My poisonous sandwich having been a small and very long-ago lunch, I was very hungry, and so I went to explore the many and varied delights of the food stalls. I bought delicious esquites (hot herby corn off the cob served up from a huge pot, with mayonnaise, cheese and lime, and chilli powder if you're not me), hot fries with weird yellow salt (no idea why it was weird and yellow), ponche (hot sugary fruity cinnamony yummy punch) and a gordita (sweet flat bready goodness). I just noticed how many times I wrote 'hot' in that sentence, but it was a freezing cold night (literally), and heat was very much to be desired.

Retiring with some of my booty, I went to sit up on the giant concrete steps of the stands in front of the main stage, and although I would rather not have been there alone I was quite happy sipping ponche and watching some excellent flamenco.


However, I was even happier to get a text message from a Mexican friend asking where I was, and managed to find him down below in the standing area. It was great to see him and great to have someone to chat and crack jokes and enjoy things with. (I was massively proud of myself when I understood a joke someone next to us in the crowd made and we looked at each other and laughed.) The stagehands did their stuff, and then the next act came on, complete with the weirdest musical instrument I have ever seen. A giant frame, the size of a garden shed, like a cube with octagons for sides, and a kind of set of ribs in the middle which the musician seemed to bash like a xylophone. With that, a cello, an actual xylophone, and a guest appearance from a didgeridoo, they played some of the hippiest music I have ever heard in my life. You'd file it under "world", but more classically-trained musicians discovering weird instruments than any kind of traditional music, and you wouldn't be surprised to hear it in an aromatherapist's waiting room. Being one of those dirty hippy types I was kind of enjoying it, but the crowd were cold and restless and wanted Willie Colon - unlike on previous days the acts were running significantly behind schedule due to technical problems. Mexican crowds don't tend to be shy in showing their disapproval, so I was feeling pretty uncomfortable with all the angry shouting and whistling - and sorry for the poor floppy-haired cellist who was trying to chat to the crowd in between pieces! And yet at least some people seemed to be enjoying the weird hippy music, because there was also cheering and clapping, and at the end they shouted for more - unless that was sarcasm?!

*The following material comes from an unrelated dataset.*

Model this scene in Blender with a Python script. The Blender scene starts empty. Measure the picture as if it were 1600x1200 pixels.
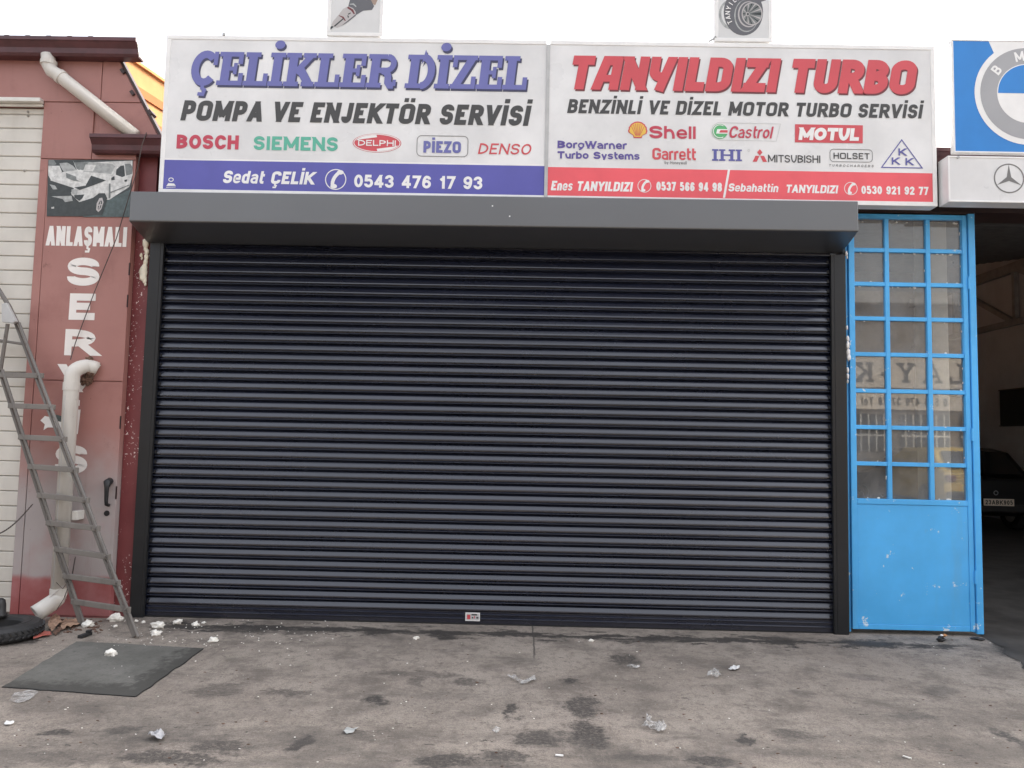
import bpy, bmesh, math, random
from mathutils import Vector, Matrix, noise
R = math.radians
random.seed(7)
sc = bpy.context.scene
COL = sc.collection

# ------------------------------------------------------------------ camera
CAM_LOC = Vector((3.0038, -6.0814, 1.4245)); YAW, PITCH, ROLL = -.0132, .0737, .0213; FPX = 1202.0
def _axes():
    cy, sy, cp, sp, cr, sr = math.cos(YAW), math.sin(YAW), math.cos(PITCH), math.sin(PITCH), math.cos(ROLL), math.sin(ROLL)
    F = Vector((sy*cp, cy*cp, sp)); R0 = Vector((cy, -sy, 0)); U0 = R0.cross(F)
    return cr*R0 + sr*U0, -sr*R0 + cr*U0, F
AR, AU, AF = _axes()
cam = bpy.data.cameras.new('camera'); cam.sensor_width = 36; cam.lens = FPX/1600*36; cam.clip_start = .05; cam.clip_end = 600
co = bpy.data.objects.new('camera', cam); COL.objects.link(co)
m = Matrix((AR, AU, -AF)).transposed().to_4x4(); m.translation = CAM_LOC; co.matrix_world = m
sc.camera = co
# ------------------------------------------------------------------ sky, sun, exposure
SUN_EL, SUN_AZ = 34.0, 58.0          # azimuth from +Y towards +X
w = bpy.data.worlds.new('World'); sc.world = w; w.use_nodes = True
nt = w.node_tree; bg = nt.nodes['Background']
sky = nt.nodes.new('ShaderNodeTexSky'); sky.sky_type = 'NISHITA'; sky.sun_disc = False
sky.sun_elevation = R(SUN_EL); sky.sun_rotation = R(SUN_AZ); sky.dust_density = 4.0; sky.air_density = 1.0
hs = nt.nodes.new('ShaderNodeHueSaturation'); hs.inputs['Saturation'].default_value = .30
nt.links.new(sky.outputs[0], hs.inputs['Color'])
wt = nt.nodes.new('ShaderNodeMix'); wt.data_type = 'RGBA'; wt.blend_type = 'MULTIPLY'; wt.inputs[0].default_value = 1
wt.inputs[7].default_value = (1.0, .985, .975, 1)
nt.links.new(hs.outputs[0], wt.inputs[6])
# haze and thin cloud: brighter towards the zenith, as an overcast sky is
tcw = nt.nodes.new('ShaderNodeTexCoord'); sx = nt.nodes.new('ShaderNodeSeparateXYZ'); nt.links.new(tcw.outputs['Generated'], sx.inputs[0])
mr = nt.nodes.new('ShaderNodeMapRange'); mr.inputs[1].default_value = 0; mr.inputs[2].default_value = 1; mr.inputs[3].default_value = .62; mr.inputs[4].default_value = 2.3
nt.links.new(sx.outputs[2], mr.inputs[0]); vm = nt.nodes.new('ShaderNodeVectorMath'); vm.operation = 'SCALE'
nt.links.new(wt.outputs[2], vm.inputs[0]); nt.links.new(mr.outputs[0], vm.inputs['Scale']); nt.links.new(vm.outputs[0], bg.inputs['Color'])
bg.inputs['Strength'].default_value = .15
sun = bpy.data.lights.new('sun', 'SUN'); sun.energy = 1.4; sun.angle = R(10); sun.color = (1, .9, .76)
so = bpy.data.objects.new('sun', sun); COL.objects.link(so)
sd = Vector((math.sin(R(SUN_AZ))*math.cos(R(SUN_EL)), math.cos(R(SUN_AZ))*math.cos(R(SUN_EL)), math.sin(R(SUN_EL))))
so.rotation_euler = sd.to_track_quat('Z', 'Y').to_euler()
sc.view_settings.view_transform = 'Standard'; sc.view_settings.look = 'None'
sc.view_settings.exposure = 1.44; sc.view_settings.gamma = 1
sc.cycles.max_bounces = 8; sc.cycles.transparent_max_bounces = 12

# measured points: where a pixel of the 1600x1200 photo meets a plane of the place
def _ray(px, py): return AF + AR*((px-800)/FPX) - AU*((py-600)/FPX)
def PY(px, py, y): d = _ray(px, py); return CAM_LOC + d*((y-CAM_LOC.y)/d.y)
def PZ(px, py, z=0.): d = _ray(px, py); return CAM_LOC + d*((z-CAM_LOC.z)/d.z)

# ------------------------------------------------------------------ materials
def srgb(r, g, b):
    f = lambda c: c/12.92 if c <= .04045 else ((c+.055)/1.055)**2.4
    return (f(r/255), f(g/255), f(b/255), 1)
class NT:
    def __init__(s, name):
        s.m = bpy.data.materials.new(name); s.m.use_nodes = True; s.t = s.m.node_tree
        s.b = s.t.nodes['Principled BSDF']; s.tc = s.n('ShaderNodeTexCoord')
    def n(s, typ, **kw):
        x = s.t.nodes.new(typ)
        for k, v in kw.items(): setattr(x, k, v)
        return x
    def l(s, a, b): s.t.links.new(a, b)
    def noise(s, scale, detail=4, rough=.55, vec=None, stretch=None):
        x = s.n('ShaderNodeTexNoise'); x.inputs['Scale'].default_value = scale; x.inputs['Detail'].default_value = detail
        x.inputs['Roughness'].default_value = rough
        v = vec or s.tc.outputs['Object']
        if stretch:
            mp = s.n('ShaderNodeMapping'); mp.inputs['Scale'].default_value = stretch; s.l(v, mp.inputs[0]); v = mp.outputs[0]
        s.l(v, x.inputs['Vector']); return x.outputs[0]
    def ramp(s, fac, a, b, va=0., vb=1.):
        x = s.n('ShaderNodeMapRange'); x.inputs[1].default_value = a; x.inputs[2].default_value = b
        x.inputs[3].default_value = va; x.inputs[4].default_value = vb; x.interpolation_type = 'SMOOTHSTEP'
        s.l(fac, x.inputs[0]); return x.outputs[0]
    def math(s, op, a, b=None):
        x = s.n('ShaderNodeMath', operation=op)
        for i, v in enumerate((a, b)):
            if v is None: continue
            if isinstance(v, (int, float)): x.inputs[i].default_value = v
            else: s.l(v, x.inputs[i])
        return x.outputs[0]
    def mix(s, fac, a, b, typ='MIX'):
        x = s.n('ShaderNodeMix'); x.data_type = 'RGBA'; x.blend_type = typ
        for i, v in ((0, fac), (6, a), (7, b)):
            if isinstance(v, (int, float)): x.inputs[i].default_value = v
            elif isinstance(v, tuple): x.inputs[i].default_value = v
            else: s.l(v, x.inputs[i])
        return x.outputs[2]
    def color(s, c):
        if isinstance(c, tuple): s.b.inputs['Base Color'].default_value = c
        else: s.l(c, s.b.inputs['Base Color'])
    def bump(s, h, strength=.3, dist=.01):
        x = s.n('ShaderNodeBump'); x.inputs['Strength'].default_value = strength; x.inputs['Distance'].default_value = dist
        s.l(h, x.inputs['Height']); s.l(x.outputs[0], s.b.inputs['Normal'])
    def set(s, rough=.5, metal=0., spec=.5):
        s.b.inputs['Roughness'].default_value = rough; s.b.inputs['Metallic'].default_value = metal
        s.b.inputs['Specular IOR Level'].default_value = spec; return s
def dim(c, k): return (c[0]*k, c[1]*k, c[2]*k, 1)
def simple(name, c, rough=.5, metal=0., var=.18, scale=6., spec=.5, bump=0., bscale=40., stretch=None):
    n = NT(name).set(rough, metal, spec)
    f = n.ramp(n.noise(scale, 6, .6, stretch=stretch), .3, .7)
    n.color(n.mix(f, dim(c, 1-var), dim(c, 1+var)))
    if bump: n.bump(n.noise(bscale, 4), bump, .004)
    return n.m
def painted(name, c, dirt=(.05, .035, .03, 1), rough=.45, amount=.5, scratch=None, sscale=9.):
    """enamel on sheet metal: blotchy fade, streaks of dirt, chips"""
    n = NT(name).set(rough)
    base = n.mix(n.ramp(n.noise(1.3, 5, .6), .3, .7), dim(c, .88), dim(c, 1.1))
    st = n.math('MULTIPLY', n.ramp(n.noise(5, 6, .65, stretch=(1, 1, .12)), .52, .78), amount)
    base = n.mix(st, base, dirt)
    sp = n.math('MULTIPLY', n.ramp(n.noise(16, 5, .7), .62, .74), amount)
    base = n.mix(sp, base, dirt)
    if scratch:
        k = n.ramp(n.noise(sscale, 8, .75), .61, .63); base = n.mix(k, base, scratch)
    n.color(base); n.l(n.ramp(n.noise(3, 4), .3, .7, rough-.1, rough+.15), n.b.inputs['Roughness'])
    n.bump(n.noise(2.2, 3), .12, .01); return n.m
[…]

The tension built as instruments were moved on and off stage, and the sound was checked and rechecked. Finally, more than an hour and a half late, Willie Colon and his band began to play. And from that first moment I couldn't stop grinning - they were absolutely amazing! For a start, the music itself is just excellent - very, very good salsa tunes, the irresistable kind that you just have to move to, with the gorgeously jazzy flavour of New York salsa - and I actually knew most of them. And the band and the sound system were both superb, so you could really enjoy them. And then hearing them live was a whole extra experience. Unlike in the recorded versions, there were a lot of solos - trombone (Willie is a trombonist as well as a singer), trumpet, keyboard, and drums - and they played around with the songs a lot more. You could hear the melodies and the rhythms changing and evolving through the song, and as they segued seamlessly into the next one. And I really liked being able to see the instruments being played and what was making the music. They played my favourite songs - Talento de TelevisiĆ³n and Gitana - and we even danced a bit (difficult, other than on the spot, in the crowd!).


I loved every song and I am so happy I went. It reminded me just how much I love salsa (I have been leaning rather towards cumbia recently) and showed me just how amazing it can be live. It may not have been my once in a lifetime chance to see Willie Colon, if I wanted it enough, but I'm pretty sure it was my once in a lifetime chance to see Willie Colon for free a couple of miles from my house, standing in the cold amongst a hyped-up crowd of locals in my home town.

[I was trying to add a video here too, but blogger doesn't like that idea.]

3 Comments:

At 6:37 am, Anonymous Anonymous said...

Yay! Hurrah for you for going on your own, and for being local enough to find someone you knew in the crowd and get in on their jokes .)
I'm glad it all turned out amazing, and it makes me happy that Mexico is there and so full of life and music and spice (if a little jealous!) xxx

 
At 6:59 am, Anonymous Anonymous said...

Wow - the festival looks amazing! It is really cool that you decided to go on your own as well and had such a great time. Great photos too. The food sounds amazing. I'm thinking of the esquites rather than the brawn obviously!

 
At 4:16 pm, Blogger Eloise said...

Thanks y'all... hurray for me! I sometimes thing that just going off and doing things by myself is rather pig-headed and antisocial, but, well, I am rather pig-headed and antisocial, and really it's OK that, if I can't have the combination of an awesome person/awesome people to do awesome things with, I'm happier doing things I enjoy in my own company than feeling resentful and annoyed because I'm not doing the things I really want to do.

And don't be too jealous. Mexico is amazing, and I'm always aware how lucky I am, but sometimes it is also just ordinary, and sometimes it is difficult, and sometimes you end up accidentally eating head-cheese!